Kawasan tersebut amat unik. Bentang lahan berupa rawa dan riparian menjadi tempat tinggal sejumlah satwa khas dan dilindungi. Kendati demikian, ada sejumlah tantangan dalam menjaga kawasan tersebut. Sejumlah warga masih menggunakan alat tangkap listrik. Beberapa pekebun juga membuka lahan di riparian untuk menanam sawit.
Ketua Kelompok Kerja Mitigasi DDPI Kaltim Fajar Pambudi mengatakan, butuh kerja sama banyak pihak supaya kawasan tersebut dikelola secara berkelanjutan. Salah satunya dukungan pemerintah dalam membuat peraturan larangan penggunaan alat tangkap tak ramah lingkungan.
Kesepakatan pembangunan hijau telah mengembangkan 11 inisiatif model.

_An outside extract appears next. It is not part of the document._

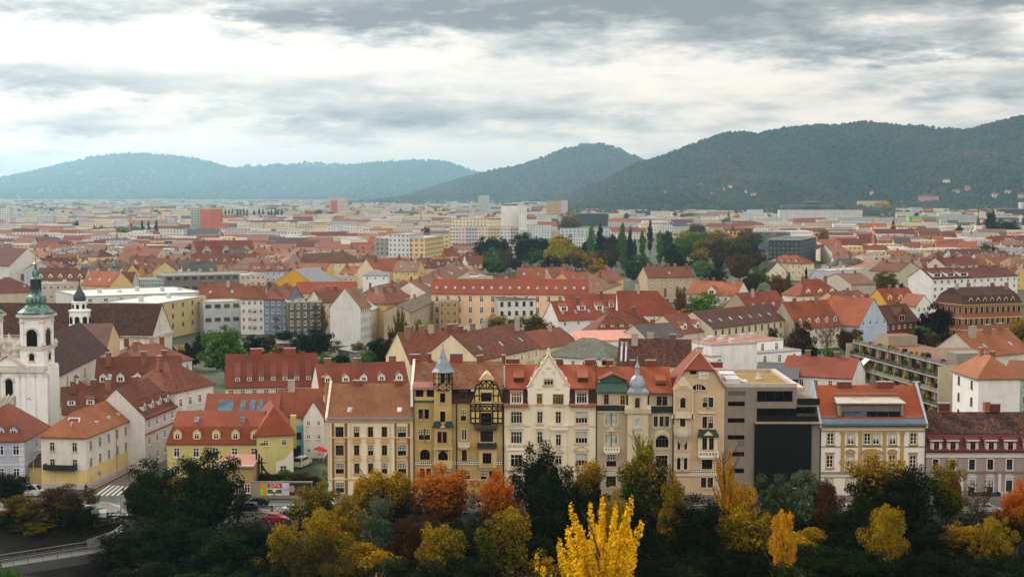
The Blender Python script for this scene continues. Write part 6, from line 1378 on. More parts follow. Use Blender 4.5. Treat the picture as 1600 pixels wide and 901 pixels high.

”Tujuannya, kegiatan tersebut menyeimbangkan aspek ekonomi dan ekologi, memiliki potensi pembiayaan dan pendanaan, berpotensi untuk direplikasi dan berkelanjutan, serta memiliki potensi hasil dalam tiga tahun,” kata Pambudi.
Implementasi kesepakatan pembangunan hijau di Kaltim berada di bawah koordinasi DDPI Kaltim dengan dukungan Yayasan Konservasi Alam Nusantara. Sejak dideklarasikan pada 2016 dan berjalan hingga 2022, kesepakatan pembangunan hijau telah mengembangkan 11 inisiatif model.
Inisiatif model tersebut adalah Program Karbon Hutan Berau, Forest Carbon Partnership Facility-Carbon Fund, dan Perkebunan Berkelanjutan. Selain itu, Pengelolaan Kawasan Ekosistem Esensial Wehea-Kelay, Perhutanan Sosial, dan Penguatan Kesatuan Pengelolaan Hutan.
Ada pula Program Kampung Iklim (Proklim), Kemitraan Pengelolaan Kawasan Delta Mahakam, Implementasi Aksi Inspiratif Warga untuk Perubahan (Sigap), Pengendalian Kebakaran Lahan dan Kebun, serta Adaptasi dan Mitigasi Perubahan Iklim Kota Balikpapan.